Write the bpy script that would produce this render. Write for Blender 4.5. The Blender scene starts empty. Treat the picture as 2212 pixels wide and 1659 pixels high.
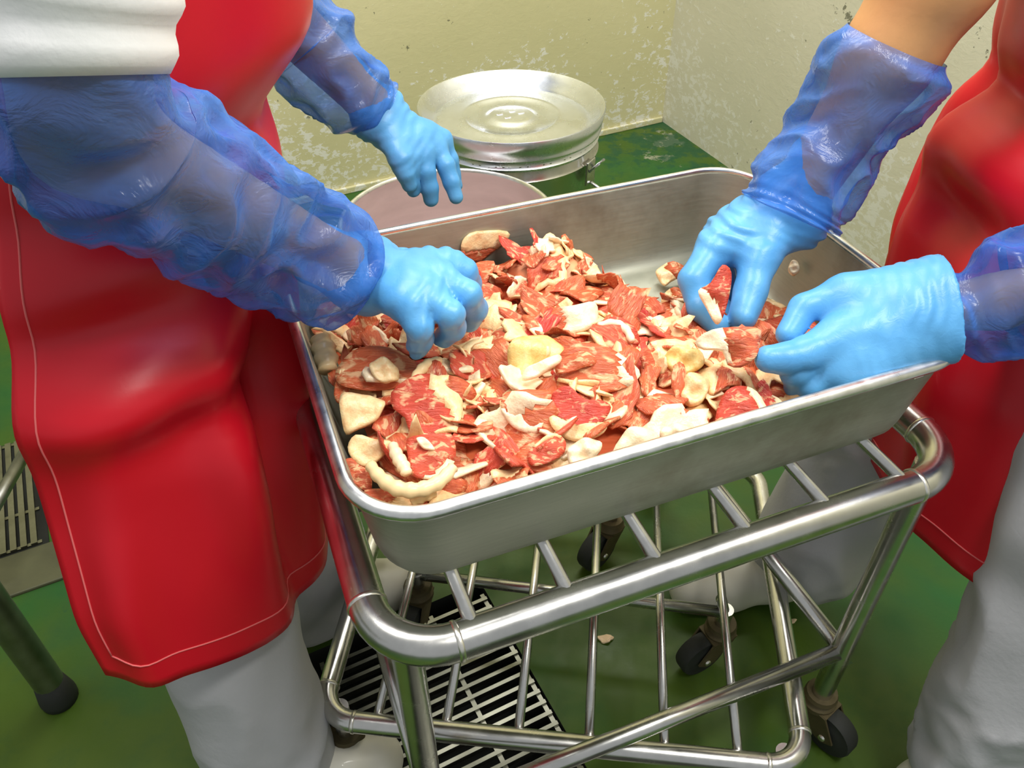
import bpy, bmesh, math, random
import numpy as np
from mathutils import Vector, Matrix, noise

random.seed(7); np.random.seed(7)
S = bpy.context.scene
COL = S.collection

# ------------------------------------------------------------------ camera, world, lights, exposure
FPX, W, H = 1775.28, 2212.0, 1659.0
CR = np.array([0.99997336, -0.00475328, -0.00553911])
CU = np.array([0.007299, 0.65120589, 0.758866])
CF = np.array([0.0, 0.75888622, -0.65122324])
CO = np.array([0.0, 0.0, 1.17255])
cd = bpy.data.cameras.new('camera'); cam = bpy.data.objects.new('camera', cd); COL.objects.link(cam)
cd.sensor_fit = 'HORIZONTAL'; cd.sensor_width = 36.0; cd.lens = FPX * 36.0 / W; cd.clip_start = 0.02
m = Matrix.Identity(4)
for i in range(3):
    m[i][0] = CR[i]; m[i][1] = CU[i]; m[i][2] = -CF[i]; m[i][3] = CO[i]
cam.matrix_world = m
S.camera = cam
wd = bpy.data.worlds.new('world'); S.world = wd; wd.use_nodes = True
wb = wd.node_tree.nodes['Background']; wb.inputs[0].default_value = (0.93, 0.97, 1.0, 1); wb.inputs[1].default_value = 0.30

def area(name, loc, aim, sx, sy, power, col=(1, 1, 1)):
    l = bpy.data.lights.new(name, 'AREA'); l.shape = 'RECTANGLE'; l.size = sx; l.size_y = sy; l.energy = power; l.color = col
    o = bpy.data.objects.new(name, l); COL.objects.link(o); o.location = loc
    o.rotation_euler = (Vector(aim) - Vector(loc)).to_track_quat('-Z', 'Y').to_euler()
    return o
area('ceiling_light', (-0.55, 0.75, 2.55), (-0.45, 0.8, 0), 0.30, 1.3, 21, (1.0, 0.98, 0.93))
area('ceiling_light', (0.9, 0.2, 2.6), (0.8, 0.3, 0), 1.3, 0.30, 26, (1.0, 0.98, 0.93))
area('ceiling_light', (0.2, 1.9, 2.6), (0.2, 1.9, 0), 1.3, 0.3, 17, (1.0, 0.98, 0.93))
S.view_settings.view_transform = 'Standard'; S.view_settings.look = 'None'
S.view_settings.exposure = 0.62; S.view_settings.gamma = 1.0; S.view_settings.use_curve_mapping = False

# ------------------------------------------------------------------ helpers
def P(px, py, d):
    return CO + d * (CF + (px - W / 2) / FPX * CR - (py - H / 2) / FPX * CU)
def G(px, py, z):
    r = CF + (px - W / 2) / FPX * CR - (py - H / 2) / FPX * CU
    return CO + r * ((z - CO[2]) / r[2])
def lin(r, g, b):
    f = lambda c: (c / 255) / 12.92 if c / 255 <= 0.04045 else ((c / 255 + 0.055) / 1.055) ** 2.4
    return (f(r), f(g), f(b), 1.0)

def link(name, me, mat=None, parent=None, smooth=True):
    o = bpy.data.objects.new(name, me); COL.objects.link(o)
    if mat is not None and len(me.materials) == 0: me.materials.append(mat)
    if smooth and len(me.polygons): me.polygons.foreach_set('use_smooth', [True] * len(me.polygons))
    if parent is not None: o.parent = parent
    return o
def mesh(name, v, f):
    me = bpy.data.meshes.new(name); me.from_pydata([tuple(map(float, q)) for q in v], [], [tuple(map(int, q)) for q in f]); me.update()
    return me
def meshnp(name, v, quads):
    me = bpy.data.meshes.new(name); n = len(v); k = len(quads)
    me.vertices.add(n); me.vertices.foreach_set('co', np.asarray(v, np.float32).ravel())
    me.loops.add(4 * k); me.loops.foreach_set('vertex_index', np.asarray(quads, np.int32).ravel())
    me.polygons.add(k); me.polygons.foreach_set('loop_start', np.arange(0, 4 * k, 4, dtype=np.int32))
    me.update(calc_edges=True); me.validate(); return me
def tag(o, label=None, cat=None, group=None, kind=None):
    if label: o['label'] = label
    if cat: o['category'] = cat
    if group: o['group'] = group
    if kind: o['kind'] = kind
    return o
def empty(name, loc=(0, 0, 0)):
    o = bpy.data.objects.new(name, None); COL.objects.link(o); o.location = tuple(loc); o.empty_display_size = 0.05
    return o
def rel(v, root): return np.asarray(v) - np.array(root.location)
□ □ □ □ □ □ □
Give again exactly the lines running from the beginning of the material above through the line that contains "COL = S.collection", and leave out every picture.

● **Full answer**:
Write the bpy script that would produce this render. Write for Blender 4.5. The Blender scene starts empty. Treat the picture as 2212 pixels wide and 1659 pixels high.
import bpy, bmesh, math, random
import numpy as np
from mathutils import Vector, Matrix, noise

random.seed(7); np.random.seed(7)
S = bpy.context.scene
COL = S.collection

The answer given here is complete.